Collected data entries |
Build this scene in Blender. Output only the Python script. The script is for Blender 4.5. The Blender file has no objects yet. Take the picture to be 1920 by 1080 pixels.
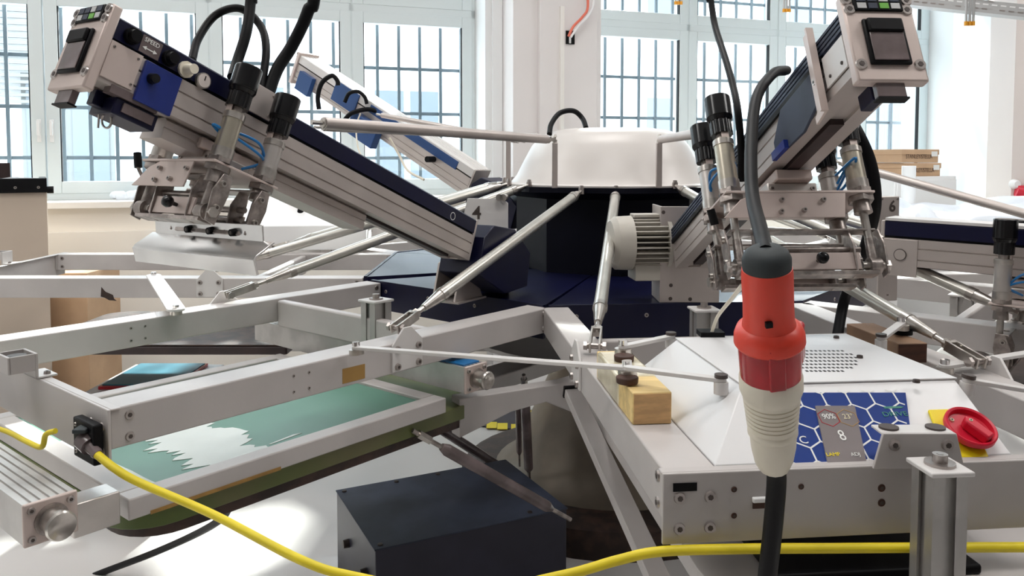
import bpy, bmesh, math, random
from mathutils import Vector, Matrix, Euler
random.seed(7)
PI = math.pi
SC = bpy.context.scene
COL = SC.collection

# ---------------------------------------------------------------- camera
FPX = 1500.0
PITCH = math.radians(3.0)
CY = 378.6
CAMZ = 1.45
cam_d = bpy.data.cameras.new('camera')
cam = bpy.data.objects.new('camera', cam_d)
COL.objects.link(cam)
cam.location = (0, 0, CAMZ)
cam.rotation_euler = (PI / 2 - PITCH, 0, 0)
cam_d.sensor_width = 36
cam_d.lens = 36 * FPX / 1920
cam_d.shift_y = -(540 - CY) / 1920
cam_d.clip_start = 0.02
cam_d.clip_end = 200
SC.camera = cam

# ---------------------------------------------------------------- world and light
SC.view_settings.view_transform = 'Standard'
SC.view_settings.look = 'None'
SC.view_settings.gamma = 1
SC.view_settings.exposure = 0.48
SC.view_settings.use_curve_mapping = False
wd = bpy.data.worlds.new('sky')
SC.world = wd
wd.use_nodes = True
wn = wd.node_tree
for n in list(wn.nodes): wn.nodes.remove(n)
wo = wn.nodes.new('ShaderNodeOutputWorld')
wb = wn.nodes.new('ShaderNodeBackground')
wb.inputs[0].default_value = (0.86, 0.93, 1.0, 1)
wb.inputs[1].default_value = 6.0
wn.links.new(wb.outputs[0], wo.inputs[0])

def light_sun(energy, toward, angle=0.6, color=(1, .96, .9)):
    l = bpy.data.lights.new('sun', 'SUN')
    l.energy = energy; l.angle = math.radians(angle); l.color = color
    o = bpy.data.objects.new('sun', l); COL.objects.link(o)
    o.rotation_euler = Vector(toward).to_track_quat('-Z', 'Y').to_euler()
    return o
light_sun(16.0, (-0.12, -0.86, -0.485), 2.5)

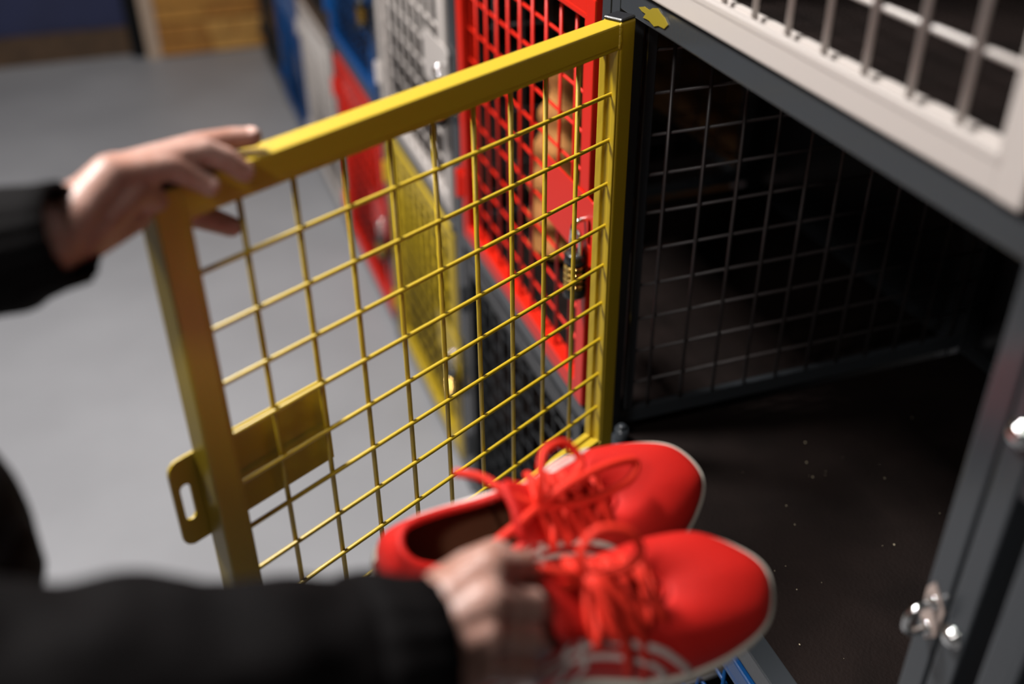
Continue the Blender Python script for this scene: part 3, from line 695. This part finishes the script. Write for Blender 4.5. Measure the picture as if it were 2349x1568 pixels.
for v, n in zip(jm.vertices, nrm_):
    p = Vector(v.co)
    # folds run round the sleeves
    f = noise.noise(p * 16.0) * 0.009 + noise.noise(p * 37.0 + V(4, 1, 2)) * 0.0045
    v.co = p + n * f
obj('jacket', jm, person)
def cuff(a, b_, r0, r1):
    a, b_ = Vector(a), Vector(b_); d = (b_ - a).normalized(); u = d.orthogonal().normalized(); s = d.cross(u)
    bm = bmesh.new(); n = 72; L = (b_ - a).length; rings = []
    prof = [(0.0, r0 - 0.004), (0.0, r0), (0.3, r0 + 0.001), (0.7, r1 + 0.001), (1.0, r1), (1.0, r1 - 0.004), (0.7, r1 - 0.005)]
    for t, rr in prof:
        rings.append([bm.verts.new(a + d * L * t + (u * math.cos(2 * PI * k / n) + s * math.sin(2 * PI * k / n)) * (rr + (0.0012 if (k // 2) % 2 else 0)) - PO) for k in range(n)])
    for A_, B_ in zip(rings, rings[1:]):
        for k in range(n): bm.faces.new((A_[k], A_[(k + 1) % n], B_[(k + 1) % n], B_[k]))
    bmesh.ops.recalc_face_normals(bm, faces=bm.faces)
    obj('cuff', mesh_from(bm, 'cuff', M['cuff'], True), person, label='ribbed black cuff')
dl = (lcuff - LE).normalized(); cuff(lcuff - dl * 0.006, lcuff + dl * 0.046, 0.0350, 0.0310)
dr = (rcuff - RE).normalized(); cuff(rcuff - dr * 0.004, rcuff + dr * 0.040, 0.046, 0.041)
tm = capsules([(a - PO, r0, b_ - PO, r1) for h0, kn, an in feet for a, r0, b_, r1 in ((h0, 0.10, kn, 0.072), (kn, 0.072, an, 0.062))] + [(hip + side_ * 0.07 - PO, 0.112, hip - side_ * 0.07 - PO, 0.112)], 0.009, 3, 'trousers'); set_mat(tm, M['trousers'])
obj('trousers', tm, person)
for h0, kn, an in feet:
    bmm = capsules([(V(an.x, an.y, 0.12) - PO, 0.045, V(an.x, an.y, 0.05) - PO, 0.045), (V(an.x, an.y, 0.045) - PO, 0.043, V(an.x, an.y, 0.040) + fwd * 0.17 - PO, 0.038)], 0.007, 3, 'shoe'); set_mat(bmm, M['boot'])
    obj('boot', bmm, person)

Description of the task | Please set down each line of the data above exactly as written, without the pictures.

Written response |
Build this scene in Blender. Output only the Python script. The script is for Blender 4.5. The Blender file has no objects yet. Take the picture to be 1920 by 1080 pixels.
import bpy, bmesh, math, random
from mathutils import Vector, Matrix, Euler
random.seed(7)
PI = math.pi
SC = bpy.context.scene
COL = SC.collection

# ---------------------------------------------------------------- camera
FPX = 1500.0
PITCH = math.radians(3.0)
CY = 378.6
CAMZ = 1.45
cam_d = bpy.data.cameras.new('camera')
cam = bpy.data.objects.new('camera', cam_d)
COL.objects.link(cam)
cam.location = (0, 0, CAMZ)
cam.rotation_euler = (PI / 2 - PITCH, 0, 0)
cam_d.sensor_width = 36
cam_d.lens = 36 * FPX / 1920
cam_d.shift_y = -(540 - CY) / 1920
cam_d.clip_start = 0.02
cam_d.clip_end = 200
SC.camera = cam

# ---------------------------------------------------------------- world and light
SC.view_settings.view_transform = 'Standard'
SC.view_settings.look = 'None'
SC.view_settings.gamma = 1
SC.view_settings.exposure = 0.48
SC.view_settings.use_curve_mapping = False
wd = bpy.data.worlds.new('sky')
SC.world = wd
wd.use_nodes = True
wn = wd.node_tree
for n in list(wn.nodes): wn.nodes.remove(n)
wo = wn.nodes.new('ShaderNodeOutputWorld')
wb = wn.nodes.new('ShaderNodeBackground')
wb.inputs[0].default_value = (0.86, 0.93, 1.0, 1)
wb.inputs[1].default_value = 6.0
wn.links.new(wb.outputs[0], wo.inputs[0])

def light_sun(energy, toward, angle=0.6, color=(1, .96, .9)):
    l = bpy.data.lights.new('sun', 'SUN')
    l.energy = energy; l.angle = math.radians(angle); l.color = color
    o = bpy.data.objects.new('sun', l); COL.objects.link(o)
    o.rotation_euler = Vector(toward).to_track_quat('-Z', 'Y').to_euler()
    return o
light_sun(16.0, (-0.12, -0.86, -0.485), 2.5)

Continue the Blender Python script for this scene: part 3, from line 695. This part finishes the script. Write for Blender 4.5. Measure the picture as if it were 2349x1568 pixels.
for v, n in zip(jm.vertices, nrm_):
    p = Vector(v.co)
    # folds run round the sleeves
    f = noise.noise(p * 16.0) * 0.009 + noise.noise(p * 37.0 + V(4, 1, 2)) * 0.0045
    v.co = p + n * f
obj('jacket', jm, person)
def cuff(a, b_, r0, r1):
    a, b_ = Vector(a), Vector(b_); d = (b_ - a).normalized(); u = d.orthogonal().normalized(); s = d.cross(u)
    bm = bmesh.new(); n = 72; L = (b_ - a).length; rings = []
    prof = [(0.0, r0 - 0.004), (0.0, r0), (0.3, r0 + 0.001), (0.7, r1 + 0.001), (1.0, r1), (1.0, r1 - 0.004), (0.7, r1 - 0.005)]
    for t, rr in prof:
        rings.append([bm.verts.new(a + d * L * t + (u * math.cos(2 * PI * k / n) + s * math.sin(2 * PI * k / n)) * (rr + (0.0012 if (k // 2) % 2 else 0)) - PO) for k in range(n)])
    for A_, B_ in zip(rings, rings[1:]):
        for k in range(n): bm.faces.new((A_[k], A_[(k + 1) % n], B_[(k + 1) % n], B_[k]))
    bmesh.ops.recalc_face_normals(bm, faces=bm.faces)
    obj('cuff', mesh_from(bm, 'cuff', M['cuff'], True), person, label='ribbed black cuff')
dl = (lcuff - LE).normalized(); cuff(lcuff - dl * 0.006, lcuff + dl * 0.046, 0.0350, 0.0310)
dr = (rcuff - RE).normalized(); cuff(rcuff - dr * 0.004, rcuff + dr * 0.040, 0.046, 0.041)
tm = capsules([(a - PO, r0, b_ - PO, r1) for h0, kn, an in feet for a, r0, b_, r1 in ((h0, 0.10, kn, 0.072), (kn, 0.072, an, 0.062))] + [(hip + side_ * 0.07 - PO, 0.112, hip - side_ * 0.07 - PO, 0.112)], 0.009, 3, 'trousers'); set_mat(tm, M['trousers'])
obj('trousers', tm, person)
for h0, kn, an in feet:
    bmm = capsules([(V(an.x, an.y, 0.12) - PO, 0.045, V(an.x, an.y, 0.05) - PO, 0.045), (V(an.x, an.y, 0.045) - PO, 0.043, V(an.x, an.y, 0.040) + fwd * 0.17 - PO, 0.038)], 0.007, 3, 'shoe'); set_mat(bmm, M['boot'])
    obj('boot', bmm, person)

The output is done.